==== DATA SEGMENT

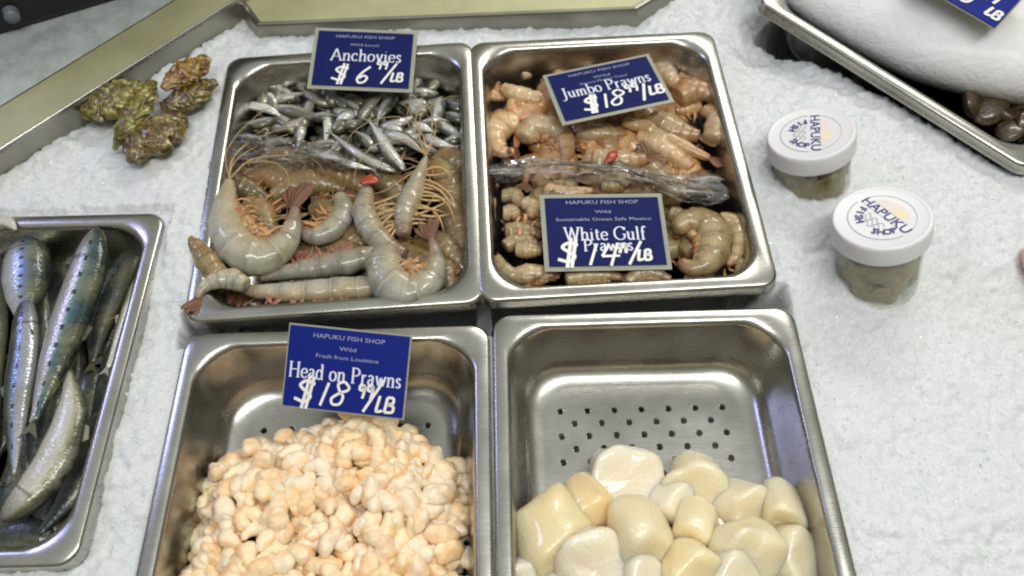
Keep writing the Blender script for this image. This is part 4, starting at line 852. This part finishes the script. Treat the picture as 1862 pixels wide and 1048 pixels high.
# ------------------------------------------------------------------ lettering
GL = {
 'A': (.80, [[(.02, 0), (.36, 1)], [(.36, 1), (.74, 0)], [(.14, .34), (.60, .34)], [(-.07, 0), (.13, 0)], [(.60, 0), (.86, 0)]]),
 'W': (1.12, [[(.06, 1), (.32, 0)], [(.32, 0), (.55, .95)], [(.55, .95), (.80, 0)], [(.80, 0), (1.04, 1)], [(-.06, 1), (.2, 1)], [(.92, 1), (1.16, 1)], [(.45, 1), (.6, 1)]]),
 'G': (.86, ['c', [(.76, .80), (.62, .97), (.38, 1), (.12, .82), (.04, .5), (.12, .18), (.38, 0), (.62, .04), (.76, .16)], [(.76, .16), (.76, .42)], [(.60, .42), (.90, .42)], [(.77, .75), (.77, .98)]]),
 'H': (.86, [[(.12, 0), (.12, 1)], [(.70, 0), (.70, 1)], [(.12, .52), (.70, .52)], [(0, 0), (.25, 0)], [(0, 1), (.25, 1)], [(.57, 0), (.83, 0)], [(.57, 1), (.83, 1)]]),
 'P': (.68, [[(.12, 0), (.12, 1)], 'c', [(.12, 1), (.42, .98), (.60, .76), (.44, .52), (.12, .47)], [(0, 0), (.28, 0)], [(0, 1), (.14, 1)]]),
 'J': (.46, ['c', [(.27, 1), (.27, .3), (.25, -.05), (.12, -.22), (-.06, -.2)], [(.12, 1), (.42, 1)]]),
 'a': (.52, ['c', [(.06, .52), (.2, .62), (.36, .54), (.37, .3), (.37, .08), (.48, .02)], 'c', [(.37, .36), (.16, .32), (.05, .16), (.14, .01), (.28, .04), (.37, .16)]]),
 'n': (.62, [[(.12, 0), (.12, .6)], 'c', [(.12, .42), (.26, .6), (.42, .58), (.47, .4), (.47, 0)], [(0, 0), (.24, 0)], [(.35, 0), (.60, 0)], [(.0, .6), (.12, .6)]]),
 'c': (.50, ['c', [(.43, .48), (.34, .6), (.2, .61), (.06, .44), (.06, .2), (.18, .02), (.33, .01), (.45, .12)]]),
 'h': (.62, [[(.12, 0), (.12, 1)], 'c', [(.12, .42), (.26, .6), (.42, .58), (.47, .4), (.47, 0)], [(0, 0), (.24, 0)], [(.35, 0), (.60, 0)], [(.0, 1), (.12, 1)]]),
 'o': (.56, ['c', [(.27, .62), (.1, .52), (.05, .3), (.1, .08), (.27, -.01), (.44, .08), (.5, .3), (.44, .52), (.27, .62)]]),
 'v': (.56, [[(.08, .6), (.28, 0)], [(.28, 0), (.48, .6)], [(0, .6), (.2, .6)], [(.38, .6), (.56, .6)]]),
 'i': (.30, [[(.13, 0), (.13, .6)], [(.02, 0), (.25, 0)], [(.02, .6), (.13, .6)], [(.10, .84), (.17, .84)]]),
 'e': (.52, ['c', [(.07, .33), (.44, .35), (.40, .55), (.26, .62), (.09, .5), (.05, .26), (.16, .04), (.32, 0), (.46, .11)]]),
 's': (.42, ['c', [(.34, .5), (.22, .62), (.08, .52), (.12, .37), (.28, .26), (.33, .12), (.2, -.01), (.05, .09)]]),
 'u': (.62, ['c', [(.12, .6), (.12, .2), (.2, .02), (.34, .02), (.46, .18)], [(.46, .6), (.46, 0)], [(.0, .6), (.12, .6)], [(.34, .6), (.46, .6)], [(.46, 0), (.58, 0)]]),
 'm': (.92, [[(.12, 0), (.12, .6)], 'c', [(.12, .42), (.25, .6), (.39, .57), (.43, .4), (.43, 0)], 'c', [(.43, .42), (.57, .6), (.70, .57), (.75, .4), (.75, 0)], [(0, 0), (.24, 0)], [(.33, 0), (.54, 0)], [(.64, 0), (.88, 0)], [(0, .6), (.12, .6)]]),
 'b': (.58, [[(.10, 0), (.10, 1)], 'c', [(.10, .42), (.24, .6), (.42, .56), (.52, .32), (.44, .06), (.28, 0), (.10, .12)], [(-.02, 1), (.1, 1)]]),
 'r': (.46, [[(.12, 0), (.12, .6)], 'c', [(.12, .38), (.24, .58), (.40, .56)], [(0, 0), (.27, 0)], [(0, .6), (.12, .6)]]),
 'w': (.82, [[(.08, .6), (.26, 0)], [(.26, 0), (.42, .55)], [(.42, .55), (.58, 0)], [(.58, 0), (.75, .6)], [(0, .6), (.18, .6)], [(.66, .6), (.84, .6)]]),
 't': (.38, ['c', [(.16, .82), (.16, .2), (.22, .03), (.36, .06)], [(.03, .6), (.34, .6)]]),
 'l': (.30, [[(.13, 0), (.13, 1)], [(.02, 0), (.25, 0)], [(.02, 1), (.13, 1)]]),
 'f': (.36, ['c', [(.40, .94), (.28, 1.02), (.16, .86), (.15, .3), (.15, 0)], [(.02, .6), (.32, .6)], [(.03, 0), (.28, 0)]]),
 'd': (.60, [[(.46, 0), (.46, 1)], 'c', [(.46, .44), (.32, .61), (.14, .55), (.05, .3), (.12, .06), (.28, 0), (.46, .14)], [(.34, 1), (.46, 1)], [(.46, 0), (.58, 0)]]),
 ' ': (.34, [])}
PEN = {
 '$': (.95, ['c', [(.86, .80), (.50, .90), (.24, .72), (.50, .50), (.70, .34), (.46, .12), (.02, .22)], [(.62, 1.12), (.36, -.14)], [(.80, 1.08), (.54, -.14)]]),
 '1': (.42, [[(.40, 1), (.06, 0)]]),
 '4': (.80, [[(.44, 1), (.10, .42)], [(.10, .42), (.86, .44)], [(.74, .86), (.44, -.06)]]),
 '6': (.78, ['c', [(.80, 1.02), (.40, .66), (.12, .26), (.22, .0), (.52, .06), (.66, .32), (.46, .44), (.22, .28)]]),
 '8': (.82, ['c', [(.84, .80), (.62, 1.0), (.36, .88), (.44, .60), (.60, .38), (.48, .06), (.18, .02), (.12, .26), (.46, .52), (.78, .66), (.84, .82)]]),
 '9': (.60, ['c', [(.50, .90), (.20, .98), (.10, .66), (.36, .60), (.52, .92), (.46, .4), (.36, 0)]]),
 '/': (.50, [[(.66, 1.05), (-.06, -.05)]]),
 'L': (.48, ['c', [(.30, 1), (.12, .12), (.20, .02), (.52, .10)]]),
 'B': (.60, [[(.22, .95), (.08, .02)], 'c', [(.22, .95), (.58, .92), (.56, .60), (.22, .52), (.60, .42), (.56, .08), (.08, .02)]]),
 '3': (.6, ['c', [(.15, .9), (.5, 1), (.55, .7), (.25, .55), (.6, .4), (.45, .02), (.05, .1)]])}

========

### DIRECTION
Working from the material above, transcribe it exactly while omitting pictures.

### ANSWER TO THE PROBLEM
Keep writing the Blender script for this image. This is part 4, starting at line 852. This part finishes the script. Treat the picture as 1862 pixels wide and 1048 pixels high.
# ------------------------------------------------------------------ lettering
GL = {
 'A': (.80, [[(.02, 0), (.36, 1)], [(.36, 1), (.74, 0)], [(.14, .34), (.60, .34)], [(-.07, 0), (.13, 0)], [(.60, 0), (.86, 0)]]),
 'W': (1.12, [[(.06, 1), (.32, 0)], [(.32, 0), (.55, .95)], [(.55, .95), (.80, 0)], [(.80, 0), (1.04, 1)], [(-.06, 1), (.2, 1)], [(.92, 1), (1.16, 1)], [(.45, 1), (.6, 1)]]),
 'G': (.86, ['c', [(.76, .80), (.62, .97), (.38, 1), (.12, .82), (.04, .5), (.12, .18), (.38, 0), (.62, .04), (.76, .16)], [(.76, .16), (.76, .42)], [(.60, .42), (.90, .42)], [(.77, .75), (.77, .98)]]),
 'H': (.86, [[(.12, 0), (.12, 1)], [(.70, 0), (.70, 1)], [(.12, .52), (.70, .52)], [(0, 0), (.25, 0)], [(0, 1), (.25, 1)], [(.57, 0), (.83, 0)], [(.57, 1), (.83, 1)]]),
 'P': (.68, [[(.12, 0), (.12, 1)], 'c', [(.12, 1), (.42, .98), (.60, .76), (.44, .52), (.12, .47)], [(0, 0), (.28, 0)], [(0, 1), (.14, 1)]]),
 'J': (.46, ['c', [(.27, 1), (.27, .3), (.25, -.05), (.12, -.22), (-.06, -.2)], [(.12, 1), (.42, 1)]]),
 'a': (.52, ['c', [(.06, .52), (.2, .62), (.36, .54), (.37, .3), (.37, .08), (.48, .02)], 'c', [(.37, .36), (.16, .32), (.05, .16), (.14, .01), (.28, .04), (.37, .16)]]),
 'n': (.62, [[(.12, 0), (.12, .6)], 'c', [(.12, .42), (.26, .6), (.42, .58), (.47, .4), (.47, 0)], [(0, 0), (.24, 0)], [(.35, 0), (.60, 0)], [(.0, .6), (.12, .6)]]),
 'c': (.50, ['c', [(.43, .48), (.34, .6), (.2, .61), (.06, .44), (.06, .2), (.18, .02), (.33, .01), (.45, .12)]]),
 'h': (.62, [[(.12, 0), (.12, 1)], 'c', [(.12, .42), (.26, .6), (.42, .58), (.47, .4), (.47, 0)], [(0, 0), (.24, 0)], [(.35, 0), (.60, 0)], [(.0, 1), (.12, 1)]]),
 'o': (.56, ['c', [(.27, .62), (.1, .52), (.05, .3), (.1, .08), (.27, -.01), (.44, .08), (.5, .3), (.44, .52), (.27, .62)]]),
 'v': (.56, [[(.08, .6), (.28, 0)], [(.28, 0), (.48, .6)], [(0, .6), (.2, .6)], [(.38, .6), (.56, .6)]]),
 'i': (.30, [[(.13, 0), (.13, .6)], [(.02, 0), (.25, 0)], [(.02, .6), (.13, .6)], [(.10, .84), (.17, .84)]]),
 'e': (.52, ['c', [(.07, .33), (.44, .35), (.40, .55), (.26, .62), (.09, .5), (.05, .26), (.16, .04), (.32, 0), (.46, .11)]]),
 's': (.42, ['c', [(.34, .5), (.22, .62), (.08, .52), (.12, .37), (.28, .26), (.33, .12), (.2, -.01), (.05, .09)]]),
 'u': (.62, ['c', [(.12, .6), (.12, .2), (.2, .02), (.34, .02), (.46, .18)], [(.46, .6), (.46, 0)], [(.0, .6), (.12, .6)], [(.34, .6), (.46, .6)], [(.46, 0), (.58, 0)]]),
 'm': (.92, [[(.12, 0), (.12, .6)], 'c', [(.12, .42), (.25, .6), (.39, .57), (.43, .4), (.43, 0)], 'c', [(.43, .42), (.57, .6), (.70, .57), (.75, .4), (.75, 0)], [(0, 0), (.24, 0)], [(.33, 0), (.54, 0)], [(.64, 0), (.88, 0)], [(0, .6), (.12, .6)]]),
 'b': (.58, [[(.10, 0), (.10, 1)], 'c', [(.10, .42), (.24, .6), (.42, .56), (.52, .32), (.44, .06), (.28, 0), (.10, .12)], [(-.02, 1), (.1, 1)]]),
 'r': (.46, [[(.12, 0), (.12, .6)], 'c', [(.12, .38), (.24, .58), (.40, .56)], [(0, 0), (.27, 0)], [(0, .6), (.12, .6)]]),
 'w': (.82, [[(.08, .6), (.26, 0)], [(.26, 0), (.42, .55)], [(.42, .55), (.58, 0)], [(.58, 0), (.75, .6)], [(0, .6), (.18, .6)], [(.66, .6), (.84, .6)]]),
 't': (.38, ['c', [(.16, .82), (.16, .2), (.22, .03), (.36, .06)], [(.03, .6), (.34, .6)]]),
 'l': (.30, [[(.13, 0), (.13, 1)], [(.02, 0), (.25, 0)], [(.02, 1), (.13, 1)]]),
 'f': (.36, ['c', [(.40, .94), (.28, 1.02), (.16, .86), (.15, .3), (.15, 0)], [(.02, .6), (.32, .6)], [(.03, 0), (.28, 0)]]),
 'd': (.60, [[(.46, 0), (.46, 1)], 'c', [(.46, .44), (.32, .61), (.14, .55), (.05, .3), (.12, .06), (.28, 0), (.46, .14)], [(.34, 1), (.46, 1)], [(.46, 0), (.58, 0)]]),
 ' ': (.34, [])}
PEN = {
 '$': (.95, ['c', [(.86, .80), (.50, .90), (.24, .72), (.50, .50), (.70, .34), (.46, .12), (.02, .22)], [(.62, 1.12), (.36, -.14)], [(.80, 1.08), (.54, -.14)]]),
 '1': (.42, [[(.40, 1), (.06, 0)]]),
 '4': (.80, [[(.44, 1), (.10, .42)], [(.10, .42), (.86, .44)], [(.74, .86), (.44, -.06)]]),
 '6': (.78, ['c', [(.80, 1.02), (.40, .66), (.12, .26), (.22, .0), (.52, .06), (.66, .32), (.46, .44), (.22, .28)]]),
 '8': (.82, ['c', [(.84, .80), (.62, 1.0), (.36, .88), (.44, .60), (.60, .38), (.48, .06), (.18, .02), (.12, .26), (.46, .52), (.78, .66), (.84, .82)]]),
 '9': (.60, ['c', [(.50, .90), (.20, .98), (.10, .66), (.36, .60), (.52, .92), (.46, .4), (.36, 0)]]),
 '/': (.50, [[(.66, 1.05), (-.06, -.05)]]),
 'L': (.48, ['c', [(.30, 1), (.12, .12), (.20, .02), (.52, .10)]]),
 'B': (.60, [[(.22, .95), (.08, .02)], 'c', [(.22, .95), (.58, .92), (.56, .60), (.22, .52), (.60, .42), (.56, .08), (.08, .02)]]),
 '3': (.6, ['c', [(.15, .9), (.5, 1), (.55, .7), (.25, .55), (.6, .4), (.45, .02), (.05, .1)]])}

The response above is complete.